Quant aux espaces géographiques traités, bien que diversifiés, leur étude s’est essentiellement cantonnée à des cadres nationaux. Le rôle de l’international apparaît néanmoins de manière stimulante dans plusieurs chapitres, à l’instar de la promotion, par le réalisateur français M. L’Herbier, d’une collaboration intermédiale strictement nationale entre la télévision et le cinéma face à l’influence croissante du cinéma étasunien. Autres exemples parmi d’autres, la conférence internationale Open Circuits ou le profil des invités de l’émission Bleu comme une orange témoignent du croisement non seulement intermédial mais aussi transnational des réflexions, acteurs et pratiques liés au média télévision dans les années 1940-1970.

Finalement, la confrontation aux normes techniques, institutionnelles et esthétiques semble constitutive des relations entre art et télévision telles qu’analysées dans Une télévision allumée. Elle peut tout d’abord être propice à la créativité artistique, voire en être le cœur. En jouant avec les contraintes de production et de réception, les artistes explorent des ressources méconnues du média. La norme est ainsi détournée dans une pratique artistique expérimentale qui questionne les limites du média. L’art constitue ici un moyen de se distancer de cette norme, voire de la critiquer. La nature de la relation change lorsque la pratique artistique s’institutionnalise et se défait de son statut expérimental. Ce faisant, elle tend justement à se normaliser.

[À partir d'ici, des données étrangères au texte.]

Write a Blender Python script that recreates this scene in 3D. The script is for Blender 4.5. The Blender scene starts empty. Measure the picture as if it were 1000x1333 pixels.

En définitive, les interactions complexes avec les normes cristallisent la tension inhérente à la construction d’un média qui oscille entre la recherche d’une identité propre et l’acquisition d’une légitimité dans l’espace médiatique. Ces deux processus sont en effet omniprésents dans Une télévision allumée, ouvrage qui dépasse ainsi l’analyse des relations entre l’art et la télévision pour proposer une étude vaste et diversifiée sur le petit écran.